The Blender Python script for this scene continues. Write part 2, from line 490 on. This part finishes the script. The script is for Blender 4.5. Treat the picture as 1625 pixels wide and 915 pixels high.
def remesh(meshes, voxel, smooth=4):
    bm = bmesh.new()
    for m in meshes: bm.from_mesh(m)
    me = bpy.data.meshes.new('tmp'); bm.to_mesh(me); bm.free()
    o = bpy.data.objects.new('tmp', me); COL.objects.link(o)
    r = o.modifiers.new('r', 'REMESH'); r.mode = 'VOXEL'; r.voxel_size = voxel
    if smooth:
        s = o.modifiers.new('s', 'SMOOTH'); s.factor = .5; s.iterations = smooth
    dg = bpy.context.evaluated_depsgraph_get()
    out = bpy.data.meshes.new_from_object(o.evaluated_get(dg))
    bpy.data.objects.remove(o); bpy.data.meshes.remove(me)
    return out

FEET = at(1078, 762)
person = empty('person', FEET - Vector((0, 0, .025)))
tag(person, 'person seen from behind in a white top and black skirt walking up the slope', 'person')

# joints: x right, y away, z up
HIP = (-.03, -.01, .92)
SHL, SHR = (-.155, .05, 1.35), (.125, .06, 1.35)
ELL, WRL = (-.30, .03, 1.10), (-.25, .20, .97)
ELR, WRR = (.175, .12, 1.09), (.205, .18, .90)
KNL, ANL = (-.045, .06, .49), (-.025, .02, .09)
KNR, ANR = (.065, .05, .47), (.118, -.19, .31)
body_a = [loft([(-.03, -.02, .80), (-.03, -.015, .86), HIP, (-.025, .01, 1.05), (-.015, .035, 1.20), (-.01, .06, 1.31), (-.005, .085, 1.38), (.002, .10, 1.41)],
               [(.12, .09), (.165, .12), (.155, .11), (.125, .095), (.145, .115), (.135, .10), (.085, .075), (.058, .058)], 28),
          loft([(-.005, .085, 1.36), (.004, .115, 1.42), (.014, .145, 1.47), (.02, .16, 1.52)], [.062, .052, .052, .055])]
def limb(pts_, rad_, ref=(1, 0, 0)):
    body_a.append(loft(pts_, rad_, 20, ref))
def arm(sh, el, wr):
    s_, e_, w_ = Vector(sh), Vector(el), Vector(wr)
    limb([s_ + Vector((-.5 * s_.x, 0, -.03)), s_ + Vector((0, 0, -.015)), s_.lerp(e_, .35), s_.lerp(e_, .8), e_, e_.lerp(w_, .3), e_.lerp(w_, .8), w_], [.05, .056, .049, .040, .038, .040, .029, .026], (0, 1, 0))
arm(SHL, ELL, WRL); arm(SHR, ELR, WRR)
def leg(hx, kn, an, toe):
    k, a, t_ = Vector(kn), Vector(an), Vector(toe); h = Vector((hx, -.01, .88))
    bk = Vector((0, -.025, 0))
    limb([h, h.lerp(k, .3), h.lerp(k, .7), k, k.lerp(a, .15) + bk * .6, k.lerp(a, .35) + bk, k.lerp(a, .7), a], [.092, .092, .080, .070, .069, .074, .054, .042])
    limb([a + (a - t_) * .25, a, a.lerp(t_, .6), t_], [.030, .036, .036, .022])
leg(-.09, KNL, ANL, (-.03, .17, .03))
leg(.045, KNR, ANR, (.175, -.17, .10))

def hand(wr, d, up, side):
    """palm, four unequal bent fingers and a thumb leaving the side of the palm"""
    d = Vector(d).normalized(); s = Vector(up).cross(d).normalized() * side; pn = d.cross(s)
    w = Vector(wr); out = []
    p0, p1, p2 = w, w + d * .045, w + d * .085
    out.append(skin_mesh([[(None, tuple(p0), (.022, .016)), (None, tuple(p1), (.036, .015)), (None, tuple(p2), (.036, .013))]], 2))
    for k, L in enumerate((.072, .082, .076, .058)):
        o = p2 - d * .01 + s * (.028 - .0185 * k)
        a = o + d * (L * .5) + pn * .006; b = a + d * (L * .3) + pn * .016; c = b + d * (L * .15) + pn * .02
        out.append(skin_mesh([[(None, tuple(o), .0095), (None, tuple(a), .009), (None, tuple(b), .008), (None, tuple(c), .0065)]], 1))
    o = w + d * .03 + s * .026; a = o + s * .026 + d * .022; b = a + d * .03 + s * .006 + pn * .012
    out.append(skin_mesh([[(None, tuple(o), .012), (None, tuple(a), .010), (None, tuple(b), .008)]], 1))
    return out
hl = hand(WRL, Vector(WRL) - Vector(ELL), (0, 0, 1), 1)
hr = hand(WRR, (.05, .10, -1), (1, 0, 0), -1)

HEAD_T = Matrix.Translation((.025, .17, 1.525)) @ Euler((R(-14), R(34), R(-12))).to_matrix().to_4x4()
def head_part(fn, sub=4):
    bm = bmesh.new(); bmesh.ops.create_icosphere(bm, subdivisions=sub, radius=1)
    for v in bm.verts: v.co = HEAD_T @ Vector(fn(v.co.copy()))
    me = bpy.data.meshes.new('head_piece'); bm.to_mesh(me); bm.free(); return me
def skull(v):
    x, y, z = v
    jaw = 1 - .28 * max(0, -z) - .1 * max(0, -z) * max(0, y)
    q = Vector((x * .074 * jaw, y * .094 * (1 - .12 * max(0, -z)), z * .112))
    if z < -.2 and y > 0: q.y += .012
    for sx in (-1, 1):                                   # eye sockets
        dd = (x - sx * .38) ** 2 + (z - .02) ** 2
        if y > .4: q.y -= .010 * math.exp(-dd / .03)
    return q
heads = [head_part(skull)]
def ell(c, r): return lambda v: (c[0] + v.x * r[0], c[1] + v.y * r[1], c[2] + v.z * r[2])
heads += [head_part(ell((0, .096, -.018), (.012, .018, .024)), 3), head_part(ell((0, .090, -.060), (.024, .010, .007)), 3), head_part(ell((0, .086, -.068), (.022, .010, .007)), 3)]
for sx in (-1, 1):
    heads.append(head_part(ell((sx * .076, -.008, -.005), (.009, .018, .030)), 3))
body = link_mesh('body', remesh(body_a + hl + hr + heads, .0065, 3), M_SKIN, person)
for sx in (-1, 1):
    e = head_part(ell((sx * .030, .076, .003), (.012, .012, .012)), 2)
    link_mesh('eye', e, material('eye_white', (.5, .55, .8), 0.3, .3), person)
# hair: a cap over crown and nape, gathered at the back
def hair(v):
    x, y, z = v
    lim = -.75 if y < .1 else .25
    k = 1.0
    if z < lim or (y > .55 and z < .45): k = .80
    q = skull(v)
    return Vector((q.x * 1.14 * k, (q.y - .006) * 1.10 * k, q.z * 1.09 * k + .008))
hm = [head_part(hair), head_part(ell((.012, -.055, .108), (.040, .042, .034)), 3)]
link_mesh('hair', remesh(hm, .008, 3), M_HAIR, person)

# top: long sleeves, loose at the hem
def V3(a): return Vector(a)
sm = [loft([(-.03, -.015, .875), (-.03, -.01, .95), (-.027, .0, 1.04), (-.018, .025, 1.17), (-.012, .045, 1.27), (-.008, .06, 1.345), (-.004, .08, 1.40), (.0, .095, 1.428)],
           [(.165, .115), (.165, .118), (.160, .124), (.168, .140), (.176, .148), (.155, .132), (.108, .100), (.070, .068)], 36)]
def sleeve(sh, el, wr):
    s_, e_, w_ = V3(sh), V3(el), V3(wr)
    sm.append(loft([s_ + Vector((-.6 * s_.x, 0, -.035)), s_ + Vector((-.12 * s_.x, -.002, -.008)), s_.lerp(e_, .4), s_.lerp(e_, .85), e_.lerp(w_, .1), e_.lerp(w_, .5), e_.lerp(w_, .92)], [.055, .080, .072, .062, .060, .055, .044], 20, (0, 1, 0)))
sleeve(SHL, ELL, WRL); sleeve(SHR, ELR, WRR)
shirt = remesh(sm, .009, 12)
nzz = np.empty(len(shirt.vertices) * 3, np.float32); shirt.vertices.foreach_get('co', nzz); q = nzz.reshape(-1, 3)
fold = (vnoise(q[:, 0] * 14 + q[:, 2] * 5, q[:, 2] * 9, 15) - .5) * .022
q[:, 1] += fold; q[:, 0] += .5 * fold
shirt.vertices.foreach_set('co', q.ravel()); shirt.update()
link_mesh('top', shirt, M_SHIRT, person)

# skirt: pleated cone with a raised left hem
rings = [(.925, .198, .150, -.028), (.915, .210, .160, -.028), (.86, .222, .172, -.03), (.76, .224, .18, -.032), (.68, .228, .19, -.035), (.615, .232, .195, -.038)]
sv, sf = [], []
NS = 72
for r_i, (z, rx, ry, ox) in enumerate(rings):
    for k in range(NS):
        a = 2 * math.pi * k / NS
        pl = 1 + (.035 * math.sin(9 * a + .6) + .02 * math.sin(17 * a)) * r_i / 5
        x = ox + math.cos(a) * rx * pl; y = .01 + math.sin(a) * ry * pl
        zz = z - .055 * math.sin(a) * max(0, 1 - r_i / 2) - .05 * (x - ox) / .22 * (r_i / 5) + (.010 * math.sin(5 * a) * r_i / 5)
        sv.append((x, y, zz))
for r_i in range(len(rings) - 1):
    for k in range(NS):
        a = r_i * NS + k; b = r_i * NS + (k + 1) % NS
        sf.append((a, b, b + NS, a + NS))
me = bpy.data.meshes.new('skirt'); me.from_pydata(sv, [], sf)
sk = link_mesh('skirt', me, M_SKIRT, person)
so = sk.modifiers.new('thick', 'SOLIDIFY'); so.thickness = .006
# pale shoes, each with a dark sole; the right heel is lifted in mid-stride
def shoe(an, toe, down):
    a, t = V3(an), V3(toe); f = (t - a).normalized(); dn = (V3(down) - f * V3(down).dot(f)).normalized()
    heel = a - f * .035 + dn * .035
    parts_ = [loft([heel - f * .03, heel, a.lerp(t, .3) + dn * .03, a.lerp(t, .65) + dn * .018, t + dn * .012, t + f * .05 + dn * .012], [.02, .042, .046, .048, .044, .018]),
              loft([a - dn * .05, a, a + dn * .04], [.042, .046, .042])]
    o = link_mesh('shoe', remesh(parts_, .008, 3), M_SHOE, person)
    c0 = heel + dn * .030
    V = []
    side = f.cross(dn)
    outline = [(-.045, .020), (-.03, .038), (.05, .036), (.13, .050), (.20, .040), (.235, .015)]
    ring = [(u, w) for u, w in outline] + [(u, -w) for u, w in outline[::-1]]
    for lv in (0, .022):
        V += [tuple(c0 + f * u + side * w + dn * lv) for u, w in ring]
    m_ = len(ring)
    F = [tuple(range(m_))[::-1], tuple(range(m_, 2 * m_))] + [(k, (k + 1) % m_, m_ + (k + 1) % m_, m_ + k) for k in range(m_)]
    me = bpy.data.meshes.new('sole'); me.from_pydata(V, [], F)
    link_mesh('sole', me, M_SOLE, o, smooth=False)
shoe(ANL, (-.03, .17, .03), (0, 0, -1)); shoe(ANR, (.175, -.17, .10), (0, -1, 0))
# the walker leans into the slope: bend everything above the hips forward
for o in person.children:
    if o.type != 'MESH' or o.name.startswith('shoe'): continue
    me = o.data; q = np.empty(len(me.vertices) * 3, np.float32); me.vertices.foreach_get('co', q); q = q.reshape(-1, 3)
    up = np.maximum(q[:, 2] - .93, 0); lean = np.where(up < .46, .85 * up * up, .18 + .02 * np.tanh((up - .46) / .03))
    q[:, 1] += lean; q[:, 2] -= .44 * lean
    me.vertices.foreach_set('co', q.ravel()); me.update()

•••

> _What is needed_: Restate the first line and every line after it, word for word, stopping once the line with "tag(person, 'person seen" is done.

> _Reply_:
The Blender Python script for this scene continues. Write part 2, from line 490 on. This part finishes the script. The script is for Blender 4.5. Treat the picture as 1625 pixels wide and 915 pixels high.
def remesh(meshes, voxel, smooth=4):
    bm = bmesh.new()
    for m in meshes: bm.from_mesh(m)
    me = bpy.data.meshes.new('tmp'); bm.to_mesh(me); bm.free()
    o = bpy.data.objects.new('tmp', me); COL.objects.link(o)
    r = o.modifiers.new('r', 'REMESH'); r.mode = 'VOXEL'; r.voxel_size = voxel
    if smooth:
        s = o.modifiers.new('s', 'SMOOTH'); s.factor = .5; s.iterations = smooth
    dg = bpy.context.evaluated_depsgraph_get()
    out = bpy.data.meshes.new_from_object(o.evaluated_get(dg))
    bpy.data.objects.remove(o); bpy.data.meshes.remove(me)
    return out

FEET = at(1078, 762)
person = empty('person', FEET - Vector((0, 0, .025)))
tag(person, 'person seen from behind in a white top and black skirt walking up the slope', 'person')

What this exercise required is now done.